Mr Lee could yet decide to apply for bail. Prosecutors still need to prove their case in court. But for many South Koreans, fed up with the impunity of its corporate chieftains, his pre-trial arrest will be seen as an early indictment of sorts. In a recent survey by Realmeter, a local pollster, over 40% said the government should mete out stiffer punishments to corrupt bosses.

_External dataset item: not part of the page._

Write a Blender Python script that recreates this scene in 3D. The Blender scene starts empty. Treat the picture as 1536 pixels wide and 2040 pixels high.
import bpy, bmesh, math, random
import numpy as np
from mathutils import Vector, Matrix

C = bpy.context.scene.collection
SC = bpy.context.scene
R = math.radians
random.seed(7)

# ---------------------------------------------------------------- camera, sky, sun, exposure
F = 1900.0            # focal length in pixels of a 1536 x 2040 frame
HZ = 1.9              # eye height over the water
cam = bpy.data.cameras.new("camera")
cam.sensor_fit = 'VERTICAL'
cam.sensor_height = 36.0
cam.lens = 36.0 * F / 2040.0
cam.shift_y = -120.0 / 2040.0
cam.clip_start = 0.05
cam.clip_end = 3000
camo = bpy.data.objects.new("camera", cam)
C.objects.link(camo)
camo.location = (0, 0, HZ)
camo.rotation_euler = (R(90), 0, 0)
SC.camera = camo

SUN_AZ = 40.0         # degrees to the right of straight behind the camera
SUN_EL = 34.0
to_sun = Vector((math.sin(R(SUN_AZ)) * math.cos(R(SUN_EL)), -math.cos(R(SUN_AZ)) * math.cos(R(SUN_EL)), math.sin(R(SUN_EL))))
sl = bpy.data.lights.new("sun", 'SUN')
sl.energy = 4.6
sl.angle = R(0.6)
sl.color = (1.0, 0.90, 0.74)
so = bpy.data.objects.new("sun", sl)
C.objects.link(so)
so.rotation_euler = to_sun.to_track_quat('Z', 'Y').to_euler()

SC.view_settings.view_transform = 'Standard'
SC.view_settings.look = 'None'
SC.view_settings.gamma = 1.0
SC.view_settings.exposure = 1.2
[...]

For now, investors in Samsung are composed. When the elder Mr Lee resigned, for a short spell, after his indictment in 2008, professional managers stepped in; fellow vice-chairmen are likely to do the same for his son. Mr Chung says any formal replacement would risk factional division within the company. And, like other bosses behind bars, Mr Lee is expected to continue to steer the company through visiting staff and lawyers. During the first year and a half after his imprisonment in 2013, Chey Tae-won of SK reportedly had three visitors a day, and a merger that increased his direct stake in SK’s holding company from 0.02% to 23% took place. A vote on February 17th on the $8bn acquisition of Harman, an automotive firm, that Samsung announced last November (the company’s largest-ever), was expected to go smoothly.

But if Mr Lee’s detention is extended, Mr Chung expects M&A activity, which had ticked up under his stewardship, to fall away, as well as some of its investment in research and development. And it is not certain that the courts will have much sympathy for prolonged attempts to run the company from a distance.